Take Care of Protective Eyewear
Another leading cause of discomfort is the use of protective eyewear that is in poor condition or of poor quality. Whether caused by improper care or simple wear and tear over time, safety glasses that are in bad shape can be uncomfortable. Additionally, dirty or scratched lenses cause unnecessary strain on the eyes, and bent or broken frames will result in a poor fit that leads to uncomfortable pressure.

Remember that you get what you pay for when it comes to safety glasses. Workers who wear safety glasses on a regular basis or for an extended period of time should ensure the eyewear is made of high quality materials, fits them well, and is properly maintained over time.

Consider Prescription Eyewear
Prescription safety glasses are an important consideration for workers who have a need for standard prescription or reading glasses. Prescription safety glasses prevent the wearer from having to worry about the care and cost of two pairs of glasses, and are a safer option than wearing “over-the-eyeglass” safety eyewear with glass lenses underneath. Prescription safety glasses are extremely durable, with frames ranging from titanium based to stainless steel and even non-conductive, as well as having ANSI approved lenses for strength that typically have anti-scratch or anti-fog coatings.

The only additional safety requirement for prescription safety eyewear is the use of side shields.
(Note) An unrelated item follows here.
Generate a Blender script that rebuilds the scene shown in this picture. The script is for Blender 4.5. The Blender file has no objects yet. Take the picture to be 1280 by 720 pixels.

Both flat fold and full cup side shields are OSHA approved for angular protection from projectiles and impact hazards. Prescription safety glasses are designed for the specific wearer making the comfort of the glasses a non-issue.

Reducing Glare

Workers should wear safety glasses that minimize glare. Glare commonly causes strain on the eyes which may lead to headaches and even neck pain. Assess the workspace to determine if a darker tinted lens may help reduce glare while not impairing the employee’s vision in any other way.

Take the necessary time to inspect and assess protective eyewear in your workplace and change styles if necessary. What works for one employee might not work for another, and effectively minimizing the common causes of eye discomfort will have a positive impact in your workplace.